Toyota ranks last in Greenpeace’s global green car report

A recent Greenpeace East Asia (GPEA) report ranking global car manufacturers on their environmental credentials has placed Toyota at the bottom of the list. According to the study, the Auto Environmental Guide 2022 discovered that fossil fuels still power 499 out of every 500 Toyota models sold worldwide.

General Motors, Mercedes-Benz, and Volkswagen performed best in the chart. But even though General Motors and Mercedes-Benz reach the top of the list, their ZEV sales are a long way from what is needed to decarbonize road transport by 100% by 2030. Ford, Hyundai-Kia, Renault, and Stellantis are all average performers, whereas Honda, Nissan, and Toyota share the lowest ranking.

Transition rate

While global sales of electric vehicles doubled in 2021, Toyota’s zero-emissions cars made up just 0,2% of total sales in 2021, amounting to the lowest proportion of overall sales out of the top 10 largest car makers around the world. In addition, Toyota and Nissan are the only two companies in the top 10 transitioning slower to ZEVs than the overall global transition rate.
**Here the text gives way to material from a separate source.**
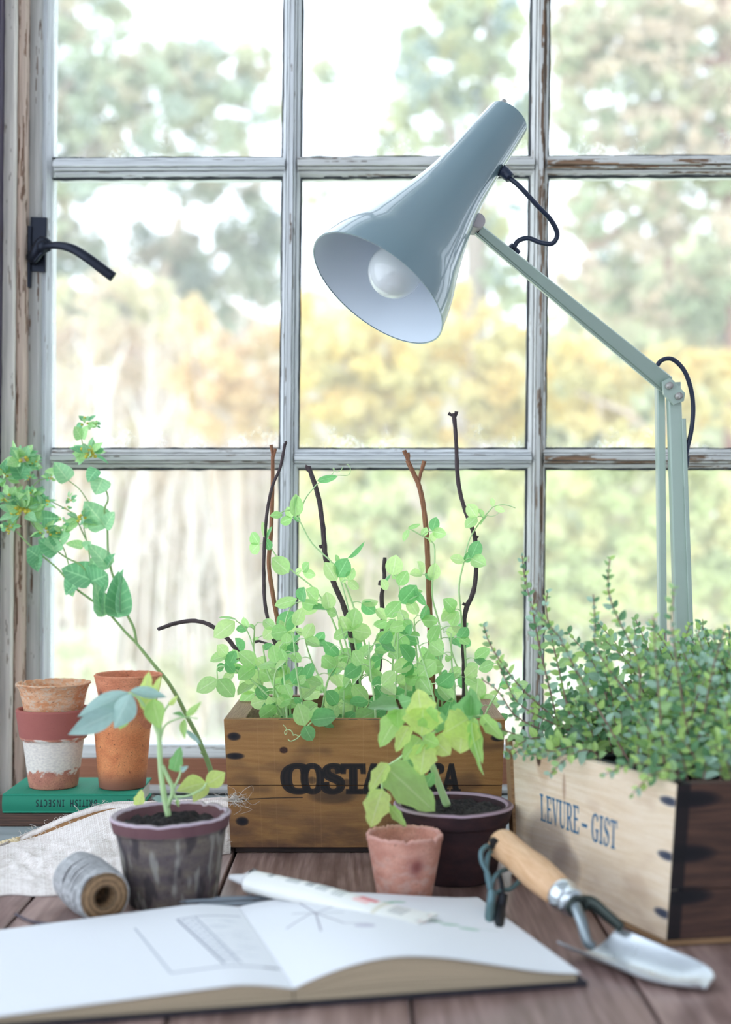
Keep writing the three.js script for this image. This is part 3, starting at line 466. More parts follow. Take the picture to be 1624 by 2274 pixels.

In contrast, General Motors ranked number one for its decarbonization efforts, with EVs making up 8% of total sales, while Mercedes-Benz and Volkswagen ranked second and third, respectively.

The ranking is based on the manufacturers’ progress toward decarbonization, phasing out of internal combustion engine (ICE) vehicles, and resource reduction and efficiency.

Most critical challenge

The climate emergency is the most critical challenge of our time. Recent natural disasters – extreme heatwaves, heavy rains, wildfires, and floodings – have already provided important reminders of how far into the danger zone we have already plunged.

For the first time in the past five years, the sale of zero-emission vehicles (ZEV) as a share of the overall auto market has more than doubled. However, although the pace of growth in battery electric vehicle (BEV) sales seems rapid, there is still a long way to go if we are to stay within the 1,5°C goal agreed upon in Paris to save us from the worst impacts of climate change.

Lack of commitment

The percentage of ZEV sales for seven out of ten companies increased by at least 50% in 2021 compared to 2020. However, the highest percentage of ZEV sales is at 8,2%, indicating that none of the manufacturers are transitioning rapidly enough to reach the goal of keeping the earth within a 1,5°C global annual average temperature rise.

The study also discovered a general lack of commitment to decarbonizing steel and upstream materials. For instance, sports utility vehicles (SUVs) consume about one-quarter more energy than medium-size cars. As a result, they release more greenhouse gases (GHGs) during use and increase the automotive industry’s demand for steel. In 2021, these popular car models accounted for 46% of the global market share of private cars.


Despite investors’ protests last year, Toyota continues to have a poor climate policy engagement at home and abroad. In June 2022, the company pushed the Japanese government to ensure allowances for hybrids in its upcoming economic policy, allowing them to be counted equally alongside ZEVs.

 The report also defined what the automotive industry should do immediately. First of all, manufacturers should speed up the ICE phase-out. They should take robust actions on the climate emergency at a level of ambition that matches their advantage of scale and global market penetration. Moreover, they should promote renewable energy charging and increase its generation.

Zero-carbon mobility

The automotive industry should start decarbonizing steel by auditing and disclosing the carbon footprint of their materials, committing to purchasing low-carbon steel, setting steel carbon reduction targets, producing fewer SUVs, and investing in fast-tracking the technological development of zero-carbon steel.

Ultimately, the true zero-carbon mobility future should involve far fewer private cars, more efficient public transport systems, more car-sharing options, and cities redesigning space for walking and cycling. Carmakers will need to rethink their business model fundamentally.